Where AI meets the real world


Inside the Institute for Strategic Artificial Intelligence

An AI-generated hypothesis only becomes worthy of a real-world experiment by being digitally or experimentally tested and refined in a closed-loop optimisation, many times over. That premise sits at the core of the Institute for Strategic Artificial Intelligence (ISA), working in deep partnership with UNE's LabNext70.

Founding Director Professor Amir Karton, a computational chemist whose career spans the intersection of chemistry, physics and computer science, leads ISA's research agenda alongside Founding Deputy Director Associate Professor Aaron Driver, UNE's Chief AI Officer and Director of LabNext70.

"While there is no shortage of AI centres and institutes globally," says Professor Karton, "what sets us apart is our integration of generative, predictive, and agentic AI into a single pipeline. We apply this architecture well beyond the physical sciences to override research bottlenecks across agriculture, clean technology, and regional resilience."

Prediction without validation is guesswork

ISA's core design principle is that AI output requires structured verification. The institute builds human-guided workflows where AI autonomously handles complex, repetitive and data-intensive tasks, while researchers define objectives and retain judgment at every decision point.

"We are not building systems that operate in a black box without expert oversight," Professor Karton explains. "Our architecture is designed around human-guided AI. The researcher remains at the centre of the pipeline, defining the strategic objectives and injecting expert judgment at every critical decision point to ensure our workflows are transparent and auditable."

This translates into a research pipeline built on two feedback loops. The first is digital: AI generates candidates - whether materials, molecules or hypotheses - and these are vetted through computational simulations. Results feed back to the AI, improving the next round of candidates. This cycle operates with high-throughput capabilities, allowing it to run rapidly and repeatedly.

"In scientific research, standalone gen-AI outputs are insufficient," says Professor Karton. "The system requires rigorous feedback and verified empirical data to ground its predictions and continuously improve its performance."

The second loop is physical. Candidates that survive digital vetting are passed to automated laboratories for real-world synthesis and testing. Those experimental results feed back into the AI in turn, further refining its output.

"After you go through these feedback loops many times, you really start to exhaust the chemical space," Professor Karton says. "This way we are systematically optimising the candidates, e.g., refining the materials or molecules until they are ready for real-world applications."

Solar recycling as proof of concept

ISA's solar panel recycling project, covered in detail in our earlier article, demonstrates this pipeline in practice. The digital feedback loop is now operational, and Professor Karton is integrating the experimental loop through an automated robotics platform at the University of Wollongong.
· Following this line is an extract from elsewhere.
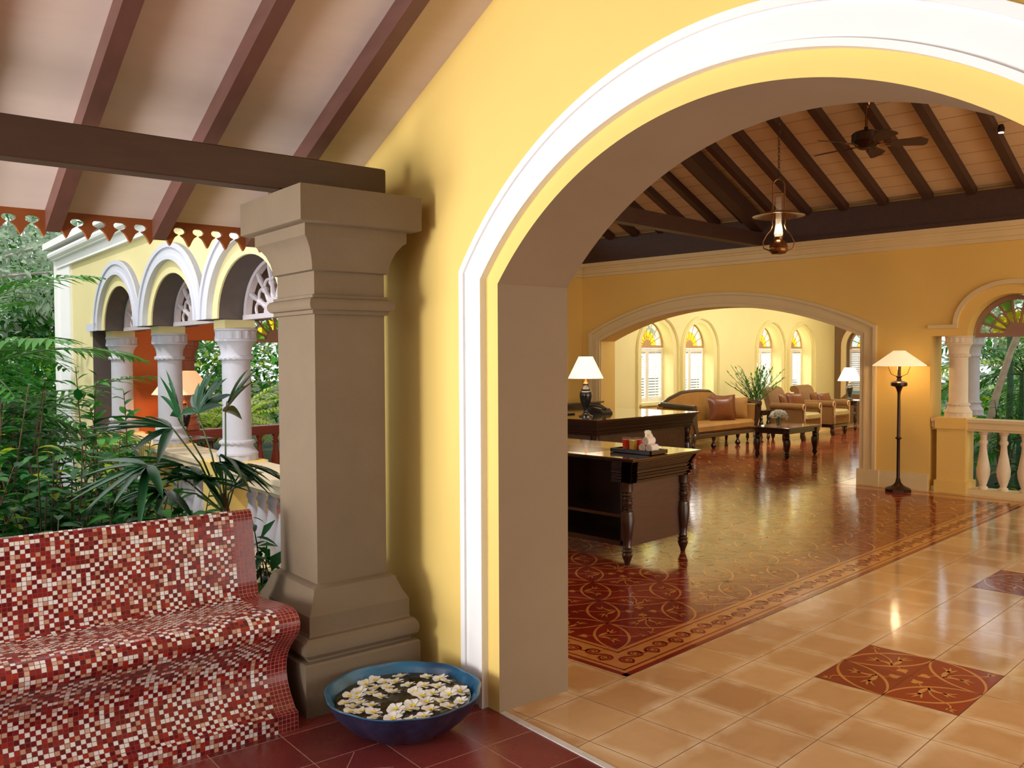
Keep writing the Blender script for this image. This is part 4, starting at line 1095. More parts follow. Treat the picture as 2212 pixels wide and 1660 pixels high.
# coffee table
def table(name, label, x0, x1, y0, y1, zt, legk=1, apron=.07, cat='table'):
    t = thing(name, label, cat, ((x0+x1)/2, (y0+y1)/2, 0))
    mb = MB(); mb.box(x0, x1, y0, y1, zt-.02, zt, 0, .004); mb.box(x0+.02, x1-.02, y0+.02, y1-.02, zt-.035, zt-.02); mb.build('table_top', M['woodtop'], t)
    mb = MB()
    for a, b, c, d in ((x0+.06, x1-.06, y0+.06, y0+.08), (x0+.06, x1-.06, y1-.08, y1-.06), (x0+.06, x0+.08, y0+.06, y1-.06), (x1-.08, x1-.06, y0+.06, y1-.06)): mb.box(a, b, c, d, zt-.035-apron, zt-.035)
    mb.build('apron', M['wood'], t)
    for a in (x0+.08, x1-.08):
        for b in (y0+.08, y1-.08): mb = MB(); turned_leg(mb, a, b, zt-.035, legk, 14); mb.build('leg', M['wood'], t)
    return t
table('coffee_table', 'dark low coffee table with turned legs and white flowers on it', 12.71, 13.83, 6.54, 7.22, .50, 1.2)
def posy(x, y, z, label):
    t = thing('flower_posy', label, 'flowers', (x, y, z)); mb = MB(); rr = random.Random(5)
    mb = MB(); mb.lathe([(.06, 0), (.07, .10), (.066, .10), (.056, .005)], x, y, 20, 0, None, False, z+.001); mb.build('glass_vase', M['gclear'], t)
    mb = MB()
    for k in range(150):
        a = rr.random()*2*PI; e = rr.uniform(-.1, 1); q = .13
        c = Vector((x+q*math.cos(a)*math.cos(e*1.4), y+q*math.sin(a)*math.cos(e*1.4), z+.15+.10*math.sin(e*1.4)))
        for j in range(5):
            d = Vector((rr.uniform(-1, 1), rr.uniform(-1, 1), rr.uniform(-.3, 1))); mb.leaf(c, d, (0, 0, 1), .035, .028, 0, 2)
    mb.build('blossoms', M['white2'], t)
    mb = MB()
    for k in range(14):
        a = rr.random()*2*PI; mb.tube([(x+.03*math.cos(a), y+.03*math.sin(a), z+.01), (x+.05*math.cos(a), y+.05*math.sin(a), z+.15)], .004, 5)
    mb.build('stems', M['stemg'], t)
posy(12.98, 6.86, .50, 'round bunch of white flowers in a clear glass on the coffee table')
# sofa
sf = thing('sofa', 'gold velvet sofa with a dark carved wooden frame and scrolled arms', 'sofa', (13.9, 8.7, 0))
SX0, SX1, SY0, SY1 = 12.70, 15.02, 8.32, 9.08
mb = MB(); mb.box(SX0+.1, SX1-.1, SY0+.02, SY1-.15, .27, .45, 0, .05); mb.build('seat', M['gold'], sf)
mb = MB()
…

"This is a highly sophisticated deployment," he notes. The automated lab is digitally integrated with the AI pipeline, and once operational, will provide the physical validation layer that completes the pipeline.

A framework that travels

While the materials science workflow involves physical laboratories, the underlying architecture applies well beyond chemistry. The real-world validation step could be a database query, a web-based test, or any form of external verification.

"This validation architecture is fundamentally domain-agnostic," Professor Karton says. "The concept itself is something that we are going to adopt across many projects."

ISA's focus areas span physical sciences and research translation, digital agriculture and regional innovation, circular economy and clean technologies, sovereign AI and digital infrastructure, and community resilience. The institute currently has active deployment pipelines operating across these domains.

The institute operates as a premier technical asset, delivering deployable capabilities for government at all levels, industry partners, and the New England North West region.